## Material to process

.....

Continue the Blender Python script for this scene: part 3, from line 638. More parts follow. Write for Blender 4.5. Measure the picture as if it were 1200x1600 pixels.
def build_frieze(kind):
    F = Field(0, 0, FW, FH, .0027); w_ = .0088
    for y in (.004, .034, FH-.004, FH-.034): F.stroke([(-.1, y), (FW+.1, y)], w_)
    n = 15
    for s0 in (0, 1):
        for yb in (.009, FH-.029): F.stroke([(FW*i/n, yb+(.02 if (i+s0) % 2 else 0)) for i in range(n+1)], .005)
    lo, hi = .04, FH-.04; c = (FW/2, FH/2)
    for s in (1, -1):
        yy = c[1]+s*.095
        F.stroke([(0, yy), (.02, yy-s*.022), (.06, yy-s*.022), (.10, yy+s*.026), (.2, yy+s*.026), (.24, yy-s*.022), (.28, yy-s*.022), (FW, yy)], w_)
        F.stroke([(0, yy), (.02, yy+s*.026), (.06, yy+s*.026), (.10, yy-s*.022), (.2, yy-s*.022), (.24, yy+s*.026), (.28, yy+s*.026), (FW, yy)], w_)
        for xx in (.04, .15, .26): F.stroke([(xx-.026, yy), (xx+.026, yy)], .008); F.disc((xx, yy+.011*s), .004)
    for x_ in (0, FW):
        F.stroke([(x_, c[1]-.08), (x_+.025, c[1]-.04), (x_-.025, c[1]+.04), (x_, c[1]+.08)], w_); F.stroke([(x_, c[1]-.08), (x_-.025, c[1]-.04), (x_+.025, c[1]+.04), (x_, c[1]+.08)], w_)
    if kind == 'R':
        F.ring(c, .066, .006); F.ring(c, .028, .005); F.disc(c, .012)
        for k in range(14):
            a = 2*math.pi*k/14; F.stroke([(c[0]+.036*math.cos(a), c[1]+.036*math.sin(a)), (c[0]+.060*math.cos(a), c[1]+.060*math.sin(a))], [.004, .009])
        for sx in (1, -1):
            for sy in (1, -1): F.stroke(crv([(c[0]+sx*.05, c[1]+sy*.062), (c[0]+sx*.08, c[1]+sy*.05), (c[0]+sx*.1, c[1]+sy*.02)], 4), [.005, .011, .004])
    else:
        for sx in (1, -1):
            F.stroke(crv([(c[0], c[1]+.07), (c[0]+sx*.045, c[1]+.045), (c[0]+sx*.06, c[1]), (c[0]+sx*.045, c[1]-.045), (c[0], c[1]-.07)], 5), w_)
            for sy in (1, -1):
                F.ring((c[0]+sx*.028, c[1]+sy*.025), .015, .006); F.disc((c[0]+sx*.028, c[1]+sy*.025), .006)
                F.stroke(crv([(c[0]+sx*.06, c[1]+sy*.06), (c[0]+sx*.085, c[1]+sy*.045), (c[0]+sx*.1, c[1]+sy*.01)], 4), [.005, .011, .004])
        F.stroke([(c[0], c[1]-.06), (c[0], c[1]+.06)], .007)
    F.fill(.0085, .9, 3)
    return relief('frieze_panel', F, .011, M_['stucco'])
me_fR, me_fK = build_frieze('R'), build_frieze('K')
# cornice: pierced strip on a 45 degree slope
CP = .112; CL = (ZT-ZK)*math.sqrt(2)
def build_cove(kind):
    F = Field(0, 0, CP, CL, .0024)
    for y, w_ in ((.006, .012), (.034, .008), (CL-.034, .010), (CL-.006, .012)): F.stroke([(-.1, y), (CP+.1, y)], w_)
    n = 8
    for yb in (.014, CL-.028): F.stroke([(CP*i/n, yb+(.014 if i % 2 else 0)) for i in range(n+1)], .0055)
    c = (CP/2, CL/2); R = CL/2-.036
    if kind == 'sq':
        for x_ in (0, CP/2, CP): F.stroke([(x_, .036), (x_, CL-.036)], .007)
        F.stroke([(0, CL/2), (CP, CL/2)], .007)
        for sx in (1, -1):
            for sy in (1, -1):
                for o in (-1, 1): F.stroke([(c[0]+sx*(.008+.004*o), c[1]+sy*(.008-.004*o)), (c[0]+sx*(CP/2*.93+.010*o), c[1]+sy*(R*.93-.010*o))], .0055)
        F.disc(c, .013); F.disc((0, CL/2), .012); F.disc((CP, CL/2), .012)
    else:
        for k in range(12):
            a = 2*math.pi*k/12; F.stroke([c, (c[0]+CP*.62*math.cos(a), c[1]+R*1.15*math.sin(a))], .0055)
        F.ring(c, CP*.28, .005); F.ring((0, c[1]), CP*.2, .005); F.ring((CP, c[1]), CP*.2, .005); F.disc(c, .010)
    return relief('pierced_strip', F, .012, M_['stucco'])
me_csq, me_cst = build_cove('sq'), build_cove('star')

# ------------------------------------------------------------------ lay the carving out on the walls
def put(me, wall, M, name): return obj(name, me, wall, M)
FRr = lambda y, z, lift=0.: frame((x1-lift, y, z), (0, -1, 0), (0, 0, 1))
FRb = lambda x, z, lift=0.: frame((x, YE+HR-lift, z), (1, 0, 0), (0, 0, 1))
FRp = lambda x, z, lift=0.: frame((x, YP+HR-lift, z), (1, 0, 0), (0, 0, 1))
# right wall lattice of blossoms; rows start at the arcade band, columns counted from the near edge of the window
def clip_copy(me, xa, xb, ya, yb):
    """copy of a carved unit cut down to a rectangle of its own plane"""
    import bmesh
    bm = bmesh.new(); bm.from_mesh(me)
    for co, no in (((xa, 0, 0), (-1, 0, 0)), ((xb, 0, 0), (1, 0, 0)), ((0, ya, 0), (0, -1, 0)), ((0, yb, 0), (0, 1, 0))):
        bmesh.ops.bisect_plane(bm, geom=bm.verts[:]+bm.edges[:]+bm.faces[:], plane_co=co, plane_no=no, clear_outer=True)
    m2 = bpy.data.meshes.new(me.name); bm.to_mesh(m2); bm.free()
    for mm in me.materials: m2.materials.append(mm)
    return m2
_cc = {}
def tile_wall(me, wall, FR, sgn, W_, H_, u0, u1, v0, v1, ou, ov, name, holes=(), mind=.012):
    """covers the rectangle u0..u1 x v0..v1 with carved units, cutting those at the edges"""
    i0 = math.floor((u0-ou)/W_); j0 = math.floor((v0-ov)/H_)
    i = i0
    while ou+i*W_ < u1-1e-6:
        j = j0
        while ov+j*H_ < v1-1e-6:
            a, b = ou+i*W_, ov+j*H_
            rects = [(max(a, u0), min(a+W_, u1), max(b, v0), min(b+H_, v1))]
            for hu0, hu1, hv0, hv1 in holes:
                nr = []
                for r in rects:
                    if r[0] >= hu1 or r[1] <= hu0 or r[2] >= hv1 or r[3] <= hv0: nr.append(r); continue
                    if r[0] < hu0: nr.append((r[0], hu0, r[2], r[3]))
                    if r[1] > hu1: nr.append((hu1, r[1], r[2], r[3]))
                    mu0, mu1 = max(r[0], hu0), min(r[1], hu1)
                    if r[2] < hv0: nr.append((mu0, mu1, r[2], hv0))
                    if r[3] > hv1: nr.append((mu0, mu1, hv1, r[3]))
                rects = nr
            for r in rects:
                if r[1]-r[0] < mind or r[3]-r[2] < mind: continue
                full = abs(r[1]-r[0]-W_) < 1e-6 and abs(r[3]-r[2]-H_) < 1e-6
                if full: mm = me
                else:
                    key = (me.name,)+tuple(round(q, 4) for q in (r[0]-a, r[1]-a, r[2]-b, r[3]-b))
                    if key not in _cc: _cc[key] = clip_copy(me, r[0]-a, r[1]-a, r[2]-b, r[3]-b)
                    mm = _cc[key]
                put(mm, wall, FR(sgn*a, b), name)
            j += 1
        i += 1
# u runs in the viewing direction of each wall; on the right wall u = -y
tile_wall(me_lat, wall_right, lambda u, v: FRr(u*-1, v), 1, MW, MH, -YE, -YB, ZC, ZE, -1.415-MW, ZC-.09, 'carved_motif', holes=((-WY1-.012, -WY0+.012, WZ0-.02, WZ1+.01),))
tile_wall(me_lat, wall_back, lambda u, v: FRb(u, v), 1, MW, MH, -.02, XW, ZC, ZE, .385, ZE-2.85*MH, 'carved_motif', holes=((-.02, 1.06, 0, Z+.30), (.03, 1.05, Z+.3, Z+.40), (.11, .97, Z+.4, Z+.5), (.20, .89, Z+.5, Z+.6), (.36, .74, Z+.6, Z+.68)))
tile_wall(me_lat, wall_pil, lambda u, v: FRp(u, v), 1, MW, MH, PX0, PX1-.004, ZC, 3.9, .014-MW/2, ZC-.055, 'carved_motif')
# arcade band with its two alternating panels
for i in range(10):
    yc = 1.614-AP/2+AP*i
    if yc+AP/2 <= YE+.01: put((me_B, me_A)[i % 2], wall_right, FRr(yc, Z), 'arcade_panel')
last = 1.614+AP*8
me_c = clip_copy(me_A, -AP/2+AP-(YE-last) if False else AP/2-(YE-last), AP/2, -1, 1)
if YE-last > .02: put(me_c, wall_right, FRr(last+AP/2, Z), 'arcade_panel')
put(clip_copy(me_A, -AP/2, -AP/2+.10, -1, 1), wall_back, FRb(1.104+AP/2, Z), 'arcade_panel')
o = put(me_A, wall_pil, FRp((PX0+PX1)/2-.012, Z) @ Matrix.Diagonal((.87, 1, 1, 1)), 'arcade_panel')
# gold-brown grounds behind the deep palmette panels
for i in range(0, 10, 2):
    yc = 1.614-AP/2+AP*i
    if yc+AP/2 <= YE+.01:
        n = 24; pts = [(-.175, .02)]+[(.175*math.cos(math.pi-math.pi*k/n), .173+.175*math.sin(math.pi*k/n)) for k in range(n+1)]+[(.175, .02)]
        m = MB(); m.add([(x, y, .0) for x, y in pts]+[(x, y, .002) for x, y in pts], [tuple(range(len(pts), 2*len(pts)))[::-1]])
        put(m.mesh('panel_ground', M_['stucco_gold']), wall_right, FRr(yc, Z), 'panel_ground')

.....

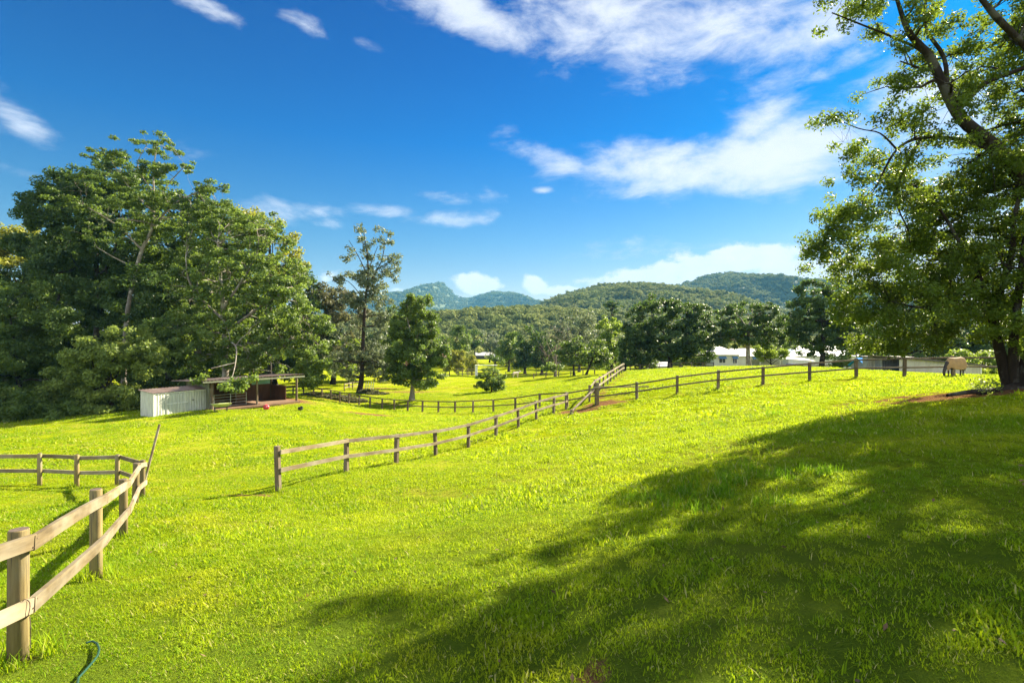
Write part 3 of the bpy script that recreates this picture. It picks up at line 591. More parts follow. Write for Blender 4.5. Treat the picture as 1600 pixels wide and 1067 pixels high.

.....

Return each line of the listing that holds the string "part".

Continue the Blender Python script for this scene: part 3, from line 638. More parts follow. Write for Blender 4.5. Measure the picture as if it were 1200x1600 pixels.
Write part 3 of the bpy script that recreates this picture. It picks up at line 591. More parts follow. Write for Blender 4.5. Treat the picture as 1600 pixels wide and 1067 pixels high.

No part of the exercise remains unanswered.